К этой же категории относятся романы «Иверий и Маргарона» (т. е. «Пьер и Магеллона») и «Вельфандр и Хрисанца» (сохранившаяся редакция XV в., по-видимому, восходит к оригиналу XIII в.). Вот красочный кусок из «Вельфандра и Хрисанцы», изображающий героя в роли Париса на куртуазном конкурсе красоты:

И вот Вельфандр увидел их и так им всем промолвил:

«Коль скоро сам Эрот меня поставил вам судьею,

Извольте все передо мной проследовать чредою!»

Одна красавица идет, такие речи молвит:

«Ах, господин, весьма прошу тебя о снисхожденьи!»

Но так промолвил ей Вельфандр: «Сужу тебя по правде,

Никак нельзя тебе отдать, красавица, победу,

Затем, что очи у тебя и красны, и распухли».

Она, услышав приговор, скорей пошла в сторонку.

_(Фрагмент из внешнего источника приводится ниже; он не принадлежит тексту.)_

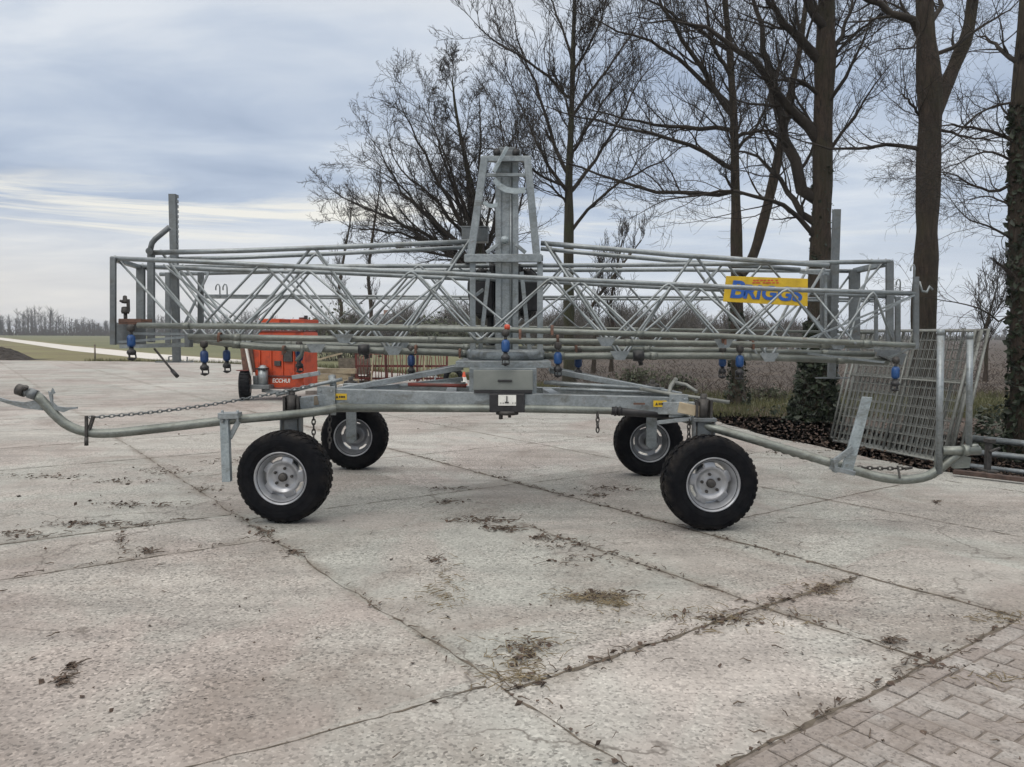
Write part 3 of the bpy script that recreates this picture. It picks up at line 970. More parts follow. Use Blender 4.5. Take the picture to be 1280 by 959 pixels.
# straight mossy tree right of the mast
t2, tp2, tr2 = px_tree('tree', 22.0, (712, 482), [(712, 482), (711, 400), (711, 330), (711, 240), (714, 150), (716, 80), (718, 0), (720, -70), (724, -140)], [8, 6.6, 6.2, 5.4, 4, 3.2, 2.3, 1.5, 0.8],
    [([(708, 240), (685, 205), (668, 170), (655, 140)], 2.6), ([(708, 220), (690, 170), (672, 110), (650, 60)], 2.8), ([(714, 242), (745, 200), (775, 150), (800, 100)], 2.8), ([(716, 285), (742, 255), (775, 228), (830, 200)], 2.4),
     ([(714, 150), (742, 108), (775, 65), (800, 20)], 2.4), ([(712, 125), (690, 100), (650, 70), (615, 50)], 2.2), ([(708, 235), (670, 215), (640, 190), (610, 185)], 2.0), ([(716, 190), (740, 150), (760, 120)], 2.2), ([(716, 80), (700, 30), (680, -20)], 2), ([(716, 90), (745, 40), (760, -10)], 2), ([(709, 255), (690, 235), (675, 225)], 2)],
    'straight tree with a mossy trunk, just right of the boom mast', 23, {1: 18, 2: 11, 3: 8, 4: 5}, 4, 2.7, tm='bark_green', upw=0.3, trunk_sub=20, trunk_t0=0.4, twig=0.0055, spread=0.75)
# heavy pale brown trunk rising behind the mesh panels
t5, tp5, tr5 = px_tree('tree', 12.0, (1154, 546), [(1154, 546), (1155, 420), (1157, 330), (1160, 230), (1163, 150), (1158, 60), (1156, 0), (1154, -120), (1160, -300)], [16.5, 14.4, 13.9, 13.4, 13.2, 9.8, 8.6, 5.5, 2],
    [([(1150, 35), (1125, 20), (1100, 6), (1070, -2), (1035, 0)], 6), ([(1146, 185), (1110, 182), (1078, 187), (1030, 184)], 3), ([(1150, 145), (1135, 125), (1128, 118)], 2.4), ([(1152, 40), (1140, 60), (1115, 62)], 2), ([(1170, 160), (1205, 170), (1245, 176)], 2.2), ([(1162, 30), (1175, 10), (1180, -20)], 4), ([(1196, 55), (1230, 30), (1265, 10)], 3)],
    'thick pale brown trunk forking high up, standing behind the mesh panels', 24, {1: 8, 2: 8, 3: 7, 4: 5}, 4, 1.3, tm='bark', trunk_sub=5, trunk_t0=0.6, twig=0.0024,
    extra_stems=[([(1163, 165), (1178, 118), (1195, 78), (1208, 45), (1216, 0), (1222, -90), (1226, -200)], (8.5, 4), 0.5)], jit=0.5, droop=0.1)
# ivy-clad trunk at the right edge
t6, tp6, tr6 = px_tree('tree', 9.9, (1280, 585), [(1280, 585), (1277, 420), (1276, 300), (1276, 180), (1279, 80), (1284, 0), (1290, -150), (1300, -350)], [17, 13, 12.5, 12, 9, 7.5, 5, 2],
    [([(1268, 176), (1240, 166), (1205, 158), (1176, 158)], 3), ([(1264, 232), (1238, 240), (1205, 225), (1180, 215)], 2.4), ([(1270, 76), (1246, 56), (1231, 47)], 3.4), ([(1266, 300), (1240, 285), (1205, 270)], 1.8), ([(1266, 200), (1230, 190), (1195, 205)], 1.8), ([(1266, 390), (1250, 402), (1225, 385), (1180, 376)], 1.5), ([(1266, 130), (1225, 140), (1195, 170)], 2.0), ([(1285, 60), (1320, 20), (1360, -20)], 5), ([(1268, 260), (1235, 245), (1210, 250)], 1.6)],
    'ivy-clad trunk with thin drooping twigs at the right edge', 25, {1: 8, 2: 9, 3: 7, 4: 4}, 4, 1.4, tm='bark', trunk_sub=12, trunk_t0=0.25, twig=0.0019, droop=0.35, jit=0.6)
ivy_part(t6, tp6, tr6, 0.0, 0.5, 2600, 0.045, 6, 0.038)
# broad many-stemmed tree left of the mast
t1, tp1, tr1 = px_tree('tree', 26.0, (606, 477), [(606, 477), (604, 420), (603, 370), (600, 310), (592, 240), (580, 170), (570, 110), (565, 58)], [11, 8.5, 7.5, 5.5, 4, 3, 2, 0.8],
    [([(600, 330), (570, 260), (535, 180), (505, 110), (490, 68)], 4), ([(598, 340), (555, 280), (505, 230), (470, 160), (455, 135)], 4), ([(596, 345), (540, 295), (480, 262), (430, 235), (400, 212)], 4.2), ([(598, 335), (530, 300), (490, 285), (440, 280), (415, 262)], 3.5),
     ([(604, 330), (620, 260), (628, 190), (625, 120), (612, 80)], 3.6), ([(606, 340), (640, 280), (655, 220), (662, 165)], 3.2), ([(600, 300), (565, 220), (545, 140), (530, 85)], 3.5), ([(604, 350), (560, 320), (510, 310), (470, 305)], 3.2), ([(601, 290), (600, 200), (602, 130), (596, 80)], 3.4), ([(598, 320), (545, 240), (500, 190), (478, 120)], 3.2), ([(600, 345), (550, 310), (500, 275), (450, 245), (420, 235)], 3.4), ([(600, 345), (560, 300), (525, 250), (480, 200), (440, 185)], 3.4), ([(602, 340), (580, 250), (555, 170), (520, 80)], 3.2), ([(604, 335), (612, 250), (640, 180), (650, 130)], 2.8)],
    'broad many-stemmed bare tree fanning out to the left behind the mast', 26, {1: 14, 2: 13, 3: 9, 4: 5}, 4, 2.5, tm='bark_green', upw=0.12, trunk_sub=24, trunk_t0=0.28, twig=0.0055, jit=2.2, spread=0.8, ext=0, squash=0.86)
# thinner young trees farther back
SG = 'young bare trees farther back'
for i, (px, by, Y, hgt, seed, lab) in enumerate(((462, 447, 52, 225, 41, 'thin young tree far back, seen through the left half of the boom'), (425, 448, 50, 270, 42, 'thin low young tree far back, leftmost behind the boom lattice'), (764, 462, 34, 300, 43, 'thin young tree standing back between mossy trunk and yellow sign'), (742, 463, 33, 300, 45, 'leaning young tree just right of the mossy straight trunk'), (1232, 470, 28, 360, 44, 'low sapling on the brown field, left of the ivy-clad trunk'))):
    px_tree('young_tree', Y, (px, by), [(px, by), (px + 2, by - 60), (px - 1, (by + hgt) / 2), (px + (14 if i != 3 else 60), hgt)], [2.6, 2.2, 1.6, 0.6], [], lab, seed, {1: 14, 2: 9, 3: 7}, 3, 2.6, upw=0.5, trunk_sub=18, trunk_t0=0.2, twig=0.008, group=SG, spread=0.7)


# ------------------------------------------------------------------ background vegetation and house


def shrub(Y, px, wpx, top, seed, label, mat='shrub_twig', dens=90, group='bare shrubs beyond the yard', name='bare_shrub', green=0):
    r_ = random.Random(seed)
    base = at(px, 430, Y); base.z = -0.05
    w = wpx * Y / F
    h = 1.6 + (417.5 - top) * Y / F
    root = empty(name, base)
    tag(root, label, 'shrub', group)
    polys = []
    for k in range(dens):
        a = r_.uniform(0, 2 * math.pi); rad = math.sqrt(r_.random()) * w * 0.38
        p = Vector((math.cos(a) * rad, math.sin(a) * rad * 0.7, 0))
        L = h * r_.uniform(0.5, 1.0) * (1 - 0.35 * (rad / (w * 0.4)) ** 2)
        d = Vector((p.x / w * 0.9 + r_.uniform(-.25, .25), p.y / w + r_.uniform(-.25, .25), 1)).normalized()
        def mk(p, d, L, r0, lev):
            pts = [p]; q = p.copy(); dd = d.copy()
            for s_ in range(4):
                dd = (dd + rnd_dir(r_) * 0.24 + Vector((0, 0, 0.05))).normalized(); q = q + dd * (L / 4); pts.append(q.copy())
            polys.append(([tuple(x) for x in pts], [r0 * (1 - 0.2 * i) for i in range(5)]))
            if lev:
                for c in range(6 if lev == 2 else 4):
                    i = r_.randint(1, 3)
                    mk(pts[i].copy(), (dd + rnd_dir(r_) * 0.8).normalized(), L * r_.uniform(0.25, 0.45), r0 * 0.6, lev - 1)
        mk(p, d, L, 0.018 * Y / 50, 2)
    V, Fq = tubes_np(polys, 3)
    link('stems', np_mesh('stems', V, Fq, mat), root)
    if green:
        rr = np.random.default_rng(seed)
        c = rr.normal(size=(green, 3)) * np.array([w * 0.25, w * 0.2, h * 0.2]) + np.array([0, 0, h * 0.42])
        c[:, 2] = np.abs(c[:, 2])
        leaves('foliage', c, 0.09 * Y / 50, 'bush_green', root, rr)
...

Из хора девичьего вот еще одна выходит...

(Перевод С. Аверинцева)

Для византийской поэзии XIV в. характерно оживление интереса к героям троянской легенды. При этом поразительно, что материал, связанный с первоосновами греческой литературной традиции, воспринимается по большей части через чужую призму — под знаком западного куртуазного романа. Это еще слабо выявляется в «Илиаде» Константина Гермониака (первая половина XIV в.), автор которой претендовал на то, чтобы точно переложить Гомера, но в действительности уснастил повествование анахронизмами (например, Ахилл предводительствует, кроме мирмидонян, еще болгарами и венграми). Анонимная «Троянская война» уже явно зависит от старофранцузского «Романа о Трое» Бенуа де Сент-Мора: потомок эллинов называет на латинский манер Геракла «Еркулесом», а Ареса — «Маросом» (Марсом)! Дух западной рыцарской литературы чувствуется и в поэме «Ахиллеида», дошедшей в двух изводах. Вождь мирмидонян, остриженный «по-франкски», именует свою даму «куртеса» (итал. cortese — обращение к знатной госпоже), участвует в турнирах, собирает вокруг себя по примеру короля Артура 12 витязей, а в конце концов отправляется венчаться с сестрой Париса в троянскую церковь и гибнет жертвой предательского нападения. То, что греки XIV в. воспринимали воспетую Гомером троянскую легенду через западные подражания Диктису и Дарету, неожиданно, но понятно: время требовало такого прочтения легенды, которое соответствовало бы куртуазному стилю жизневосприятия — а в этом «франки» опередили византийцев.